Show all lines that include the string "scene"; copy each one.

> **Entries supplied**:
------------------------------------------------------------

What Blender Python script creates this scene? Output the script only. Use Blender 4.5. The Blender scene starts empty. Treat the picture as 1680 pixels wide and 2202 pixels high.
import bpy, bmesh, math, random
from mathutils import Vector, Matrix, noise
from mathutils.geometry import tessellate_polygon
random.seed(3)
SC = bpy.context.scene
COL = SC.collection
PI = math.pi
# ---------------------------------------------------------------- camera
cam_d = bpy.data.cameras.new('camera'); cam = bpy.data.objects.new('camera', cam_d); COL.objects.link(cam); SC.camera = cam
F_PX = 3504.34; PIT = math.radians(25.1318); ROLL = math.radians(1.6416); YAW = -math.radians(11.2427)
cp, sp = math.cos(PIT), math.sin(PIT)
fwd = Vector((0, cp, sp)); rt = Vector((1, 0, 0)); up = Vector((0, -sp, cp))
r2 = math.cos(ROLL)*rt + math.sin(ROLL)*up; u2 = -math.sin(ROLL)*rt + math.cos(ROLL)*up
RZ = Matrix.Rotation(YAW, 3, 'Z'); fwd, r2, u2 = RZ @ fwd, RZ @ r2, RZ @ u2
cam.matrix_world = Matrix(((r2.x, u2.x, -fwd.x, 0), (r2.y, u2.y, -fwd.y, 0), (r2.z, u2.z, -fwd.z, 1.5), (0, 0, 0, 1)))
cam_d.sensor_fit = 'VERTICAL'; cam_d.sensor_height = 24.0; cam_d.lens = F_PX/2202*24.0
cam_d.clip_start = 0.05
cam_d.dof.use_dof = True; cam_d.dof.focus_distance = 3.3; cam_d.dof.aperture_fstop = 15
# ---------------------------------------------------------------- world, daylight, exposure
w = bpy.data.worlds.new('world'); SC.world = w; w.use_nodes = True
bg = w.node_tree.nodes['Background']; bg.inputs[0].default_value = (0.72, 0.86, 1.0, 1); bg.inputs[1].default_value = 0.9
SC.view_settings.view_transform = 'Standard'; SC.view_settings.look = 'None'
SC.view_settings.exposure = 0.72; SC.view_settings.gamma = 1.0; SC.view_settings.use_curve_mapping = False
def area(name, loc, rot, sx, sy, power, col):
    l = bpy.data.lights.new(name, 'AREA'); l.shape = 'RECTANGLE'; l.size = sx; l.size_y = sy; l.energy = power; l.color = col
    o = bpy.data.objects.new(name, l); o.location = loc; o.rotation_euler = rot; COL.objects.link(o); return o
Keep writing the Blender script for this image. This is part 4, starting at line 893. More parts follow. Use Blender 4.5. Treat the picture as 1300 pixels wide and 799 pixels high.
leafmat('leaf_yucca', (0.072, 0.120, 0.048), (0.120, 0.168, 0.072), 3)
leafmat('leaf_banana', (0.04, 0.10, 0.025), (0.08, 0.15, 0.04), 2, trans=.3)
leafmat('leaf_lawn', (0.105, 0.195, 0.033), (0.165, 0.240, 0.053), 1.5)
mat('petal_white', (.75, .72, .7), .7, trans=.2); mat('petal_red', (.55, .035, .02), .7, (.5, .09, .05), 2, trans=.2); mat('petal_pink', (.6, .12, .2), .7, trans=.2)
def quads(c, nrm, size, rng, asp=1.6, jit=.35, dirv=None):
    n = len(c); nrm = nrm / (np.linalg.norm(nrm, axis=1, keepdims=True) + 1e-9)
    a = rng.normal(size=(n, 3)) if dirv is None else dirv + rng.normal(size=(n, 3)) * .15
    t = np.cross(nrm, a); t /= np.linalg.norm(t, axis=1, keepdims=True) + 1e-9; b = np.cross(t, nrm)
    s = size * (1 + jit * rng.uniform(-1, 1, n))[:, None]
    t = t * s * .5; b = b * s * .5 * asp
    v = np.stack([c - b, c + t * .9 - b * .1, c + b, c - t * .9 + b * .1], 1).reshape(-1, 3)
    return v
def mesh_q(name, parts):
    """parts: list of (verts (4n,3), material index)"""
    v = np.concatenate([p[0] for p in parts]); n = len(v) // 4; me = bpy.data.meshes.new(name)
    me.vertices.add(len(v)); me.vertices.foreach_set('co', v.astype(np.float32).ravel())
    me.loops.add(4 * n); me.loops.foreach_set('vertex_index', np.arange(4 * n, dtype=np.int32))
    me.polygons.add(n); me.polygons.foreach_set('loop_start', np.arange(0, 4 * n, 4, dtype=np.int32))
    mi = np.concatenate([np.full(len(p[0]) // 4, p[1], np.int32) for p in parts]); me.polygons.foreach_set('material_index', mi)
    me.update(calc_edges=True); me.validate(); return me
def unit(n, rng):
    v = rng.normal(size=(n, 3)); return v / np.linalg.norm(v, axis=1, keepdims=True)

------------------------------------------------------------

> **Exercise solution**:
What Blender Python script creates this scene? Output the script only. Use Blender 4.5. The Blender scene starts empty. Treat the picture as 1680 pixels wide and 2202 pixels high.
SC = bpy.context.scene